Palit RTX 2080 Super Game Rock Review

Palit RTX 2080 Super Game Rock Review

Conclusion

Our initial impressions of the RTX 2080 Super were exciting. Throughout the history of Nvidia graphics cards – and indeed AMD ones – the stock card released by the manufacturer themselves was a taste of the new architecture. The partner cards then came along with their meaty coolers, factory overclocks and all that jazz to show us what that architecture could do when given the full beans. Given that the RTX 2080 was pretty impressive and the Super took things up a notch we couldn’t wait to find out if the partner cards were capable of taking an already good performer and pushing it up to the heights of a stock RTX 2080Ti. With the knowledge of how capable the earlier iterations of the Palit Game Rock were, and seeing the hefty cooler on this model, hopes were high.

With the Gigabyte card we found that there wasn’t quite as much performance available to be unlocked as we might have hoped, or perhaps that the Nvidia version was much nearer to the peak performance of the GPU than we expected. The Palit RTX 2080 Super Game Rock started off fairly disappointingly, not overclocking to the same heights as either the Nvidia or Gigabyte versions, and this lack of clock speed affected its performance throughout our testing. Obviously it’s still an RTX 2080 Super, so there is more than enough performance to handle any of the modern AAA titles at 1440 and, with some careful settings choices, 4K. The extra step up in performance that normally comes from a more efficient cooler hasn’t come to pass though, and with neither the stock setting nor with our manual overclock in place did the Game Rock get itself ahead of either of the two RTX 2080 Super cards we’ve benchmarked so far, even if it wasn’t far behind.

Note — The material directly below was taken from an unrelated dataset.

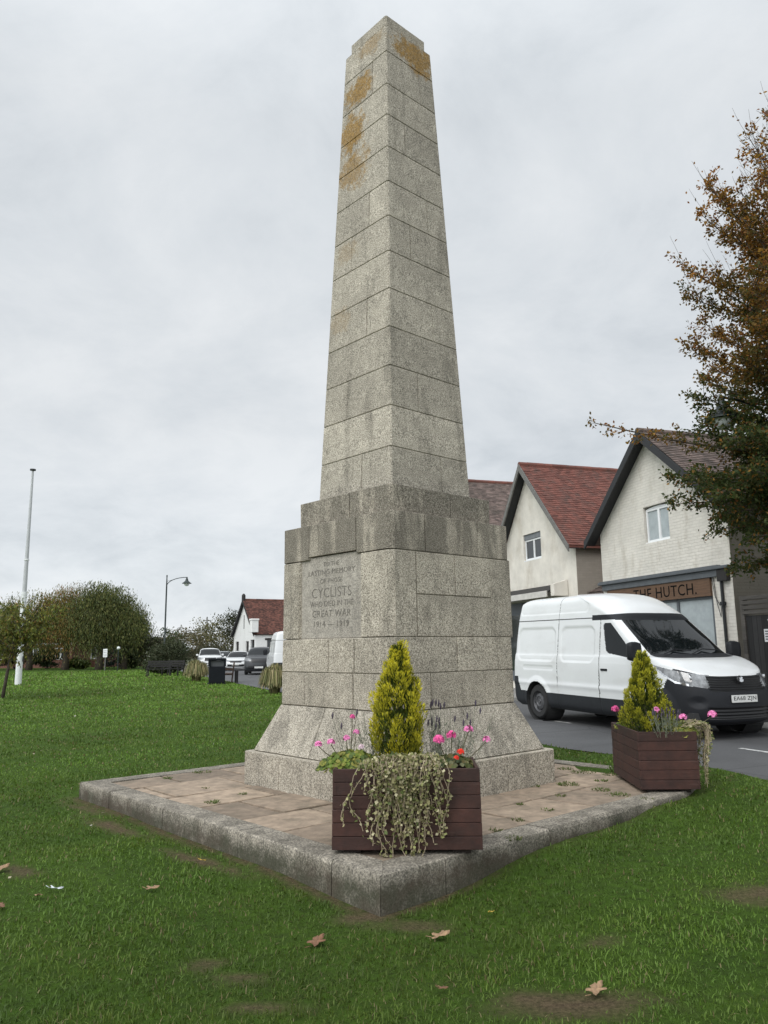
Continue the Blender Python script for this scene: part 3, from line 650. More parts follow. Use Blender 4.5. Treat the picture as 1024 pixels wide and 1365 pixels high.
# trailing ivy
def ivy(loc, rz, strands, label, half, spread_d, drop, cols):
    r = empty('trailing_ivy',loc,rz,label,'ivy'); mb = MB(); PP,DD,LL = [],[],[]
    for k in range(strands):
        x0 = np.clip(rng.normal()*.5,-1,1)*half; yb = .02+rng.random()*.22; L = drop*(.25+.85*rng.random())
        p = np.array([x0,yb,.015+.05*rng.random()]); pts = [p.copy()]; d = np.array([rng.normal()*.8,-1,.35]); st = .03
        s_ = 0
        while s_ < L+yb+.1 and p[2] > -.55:
            if p[1] > -.02: d = d*.8+np.array([rng.normal()*.25,-.35,.04])
            else: d = d*.75+np.array([rng.normal()*.28,(-.035-p[1])*2.5+rng.normal()*.12,-.42])
            d = d/np.linalg.norm(d); p = p+d*st; s_ += st
            if p[1] < -.01: p[1] = min(p[1],-.012)
            if p[2] < -.02 and p[1] > -.012: p[1] = -.012-.01*rng.random()
            if -.02 <= p[2] < .02 and abs(p[1])<.03: p[2] = max(p[2],.02) if p[1]>-.008 else p[2]
            pts.append(p.copy())
        mb.tube(pts,[.0028]*len(pts),4,False)
        for q in pts[1:]:
            for _ in range(rng.integers(0,4)):
                PP.append(q+rng.normal(size=3)*np.array([.008,.006,.008])); DD.append(np.array([rng.normal()*.8,-.5-.4*rng.random(),rng.normal()*.6-.2])); LL.append(.018+.018*rng.random())
    n = len(PP); leaf_obj('leaves',np.array(PP),np.array(DD),np.array(LL),np.array(LL)*.8,palette(n,cols,[.4,.3,.2,.1],.3),m_leaf,r); mb.build('stems',simple('ivy_stem',(.36,.29,.2),.8),r)
    return r
IV = [(.36,.33,.17),(.24,.25,.10),(.50,.46,.29),(.10,.13,.04)]
ivy((P1[0]-.03,P1[1]-.285,.572),RAD(-1.2),88,'dense cream and green ivy trailing down the front of the near planter',.27,.2,.62,IV)
ivy((P2[0]+.33,P2[1]-.36,.572),RAD(90),26,'thin straggly ivy hanging from the far side of the right planter',.22,.2,.55,IV)
# geraniums: leaf mound and flower heads on stalks
m_pink = simple('geranium_pink',(.80,.26,.52),.6,var=.2,scale=60,island=.25); m_red = simple('geranium_red',(.75,.045,.02),.6,var=.15,scale=60,island=.2); m_mag = simple('geranium_magenta',(.66,.10,.30),.6,var=.3,scale=60,island=.5); m_gleaf = m_leaf
def petal_head(mb, c, R_, n=34):
    for _ in range(n):
        d = rng.normal(size=3); d[2] = abs(d[2])*.9-.15; d /= np.linalg.norm(d); p = Vector(c)+Vector(d)*R_*.75; t = Vector(d).orthogonal().normalized(); bq = t.cross(Vector(d)); w_ = R_*.42
        ring_ = [p+(t*math.cos(a)+bq*math.sin(a))*w_*(.8+.3*random.random())+Vector(d)*R_*.18 for a in np.arange(5)*1.2566]
        mb.add([p]+ring_,[(0,1+i,1+(i+1)%5) for i in range(5)])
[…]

It is important to stress that the abilities of the Game Rock are roughly on a level with the other two TU104 GPU Super cards, but it does seem that the initial Nvidia card we tested was already pushing the architecture about as well as it can go and so strapping on ever better heatsinks might improve the temperatures you see, the fan noise you have to put up with, or how much spangly RGB lighting you can have, it just wont boost the card to new levels of frames per second. So if the performance of the Palit is about the same as the RTX 2080 Supers we’ve already looked at, we have to look at the extra details such as design and temperatures. Temperatures are excellent. The cooler on the Game Rock is extremely thick with high fin density giving a large surface area, fat heat pipes to spread that heat around, and good fans to dissipate it. Both at stock and overclocked it was below 65°C, and that’s impressive.

However, the one area we can’t overlook is the choice of font for the logo. Whatever you may feel about the Game Rock name itself, and it’s fine like all names are, the continued use of the Guitar Hero font has gone from being a quirky attempt to ride the coat tails of a phenomenon, to something that looks like it belongs in the 90s. Guitar Hero itself is long dead, and the lettering style was hardly an exercise in tasteful restraint then. We understand Palit might want to retain brand identity, but it wouldn’t have killed them to accept defeat and go with a more modern typeface, or perhaps not adorn the card so loudly with it. You might like it, we don’t. All design things are a matter of taste but without the performance to overlook it then it lowers the visual impact of the whole package.

Where Palit absolutely score with the Game Rock is in the pricing. It comes in at £710 which is significantly cheaper than nearly all its rivals, and with the same performance and a very good cooler if you can overlook the chintzy name then it’s a bargain and wins our OC3D Gamers Choice Award.